Furthermore, the Court emphasized that the girl being deemed eligible for admission to Class I in the respondent school for the academic year 2022-23 by the Directorate of Education (DoE) does not automatically confer that right indefinitely into the future.
“Each year constitutes a fresh academic session. A child, who, for whatever reason, is unable to secure admission into a school as an EWS candidate despite having been shortlisted therefor by the DoE, and allows that academic year to pass without initiating any legal action in that regard, cannot claim, that on the basis of the said shortlisting, that she or he has an enforceable right to admission in that school for the next academic year to the next higher class. There is no such automatic carry forward of the right which enures in favour of the student, consequent to the draw of lots conducted by the DoE for a particular academic year, to the next academic year, in that class or in any higher class. Rights, it must be appreciated, extinguish with time”, it also observed.
The Court stated that the instruction from the Directorate of Education (DoE) in the email, directing the respondent school to enroll the girl on the same day, is neither legally valid nor enforceable.
“By 13 April 2023, the 2022-23 academic session had come to an end.
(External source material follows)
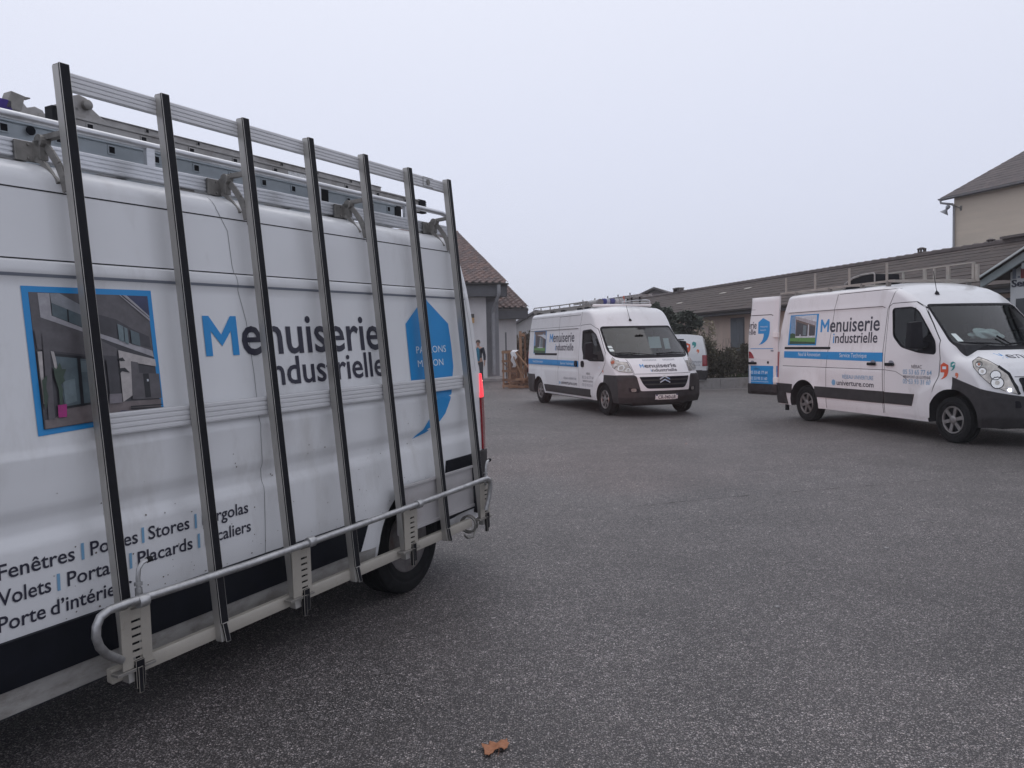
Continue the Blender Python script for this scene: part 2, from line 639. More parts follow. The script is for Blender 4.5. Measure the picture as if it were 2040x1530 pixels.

With it, it must unfortunately be said, perished Jiya’s right to admission as an EWS student in the Respondent 2 school as well. Beyond that, Jiya’s right to education under the RTE Act, or under Article 21A of the Constitution, is only for being educated till the age of 14, and not for being educated specifically in the Respondent 2 school”, it added.
The Court observed that Section 32 solely permits individuals with grievances regarding a child’s rights under the RTE Act to submit a written complaint to the local authority
“I do not know whether the petitioner has made any such complaint. Assuming she, through her parent(s), has done so, the complaint would be dealt with in accordance with law. Section 32(1) cannot entitle Jiya to admission to Class II in the Respondent 2 school, for which she never approached the DoE in the first place, as an EWS student”, it added.
The Court noted that the application made for the academic year 2022-23, and the subsequent allocation of the petitioner to the respondent school through the computerized draw conducted by the Directorate of Education (DoE), has unfortunately become obsolete.
The Court concluded that neglecting to safeguard Jiya’s educational interests, as guaranteed by Section 12 of the RTE Act and Article 21A of the Constitution, would be contradictory. These provisions ensure Jiya’s right to education until the age of fourteen as an EWS student, and nothing beyond that.
“Jiya is not, therefore, entitled to admission to Class II in the Respondent 2 school as sought by her. The said prayer has therefore, necessarily to be rejected. … The DoE would, however, make every endeavour to ensure that Jiya is granted admission as an EWS student in Class II in some other school. This should be done as expeditiously as possible and, at any rate, within four weeks from the date of pronouncement”, it ordered.
Accordingly, the High Court disposed of the writ petition.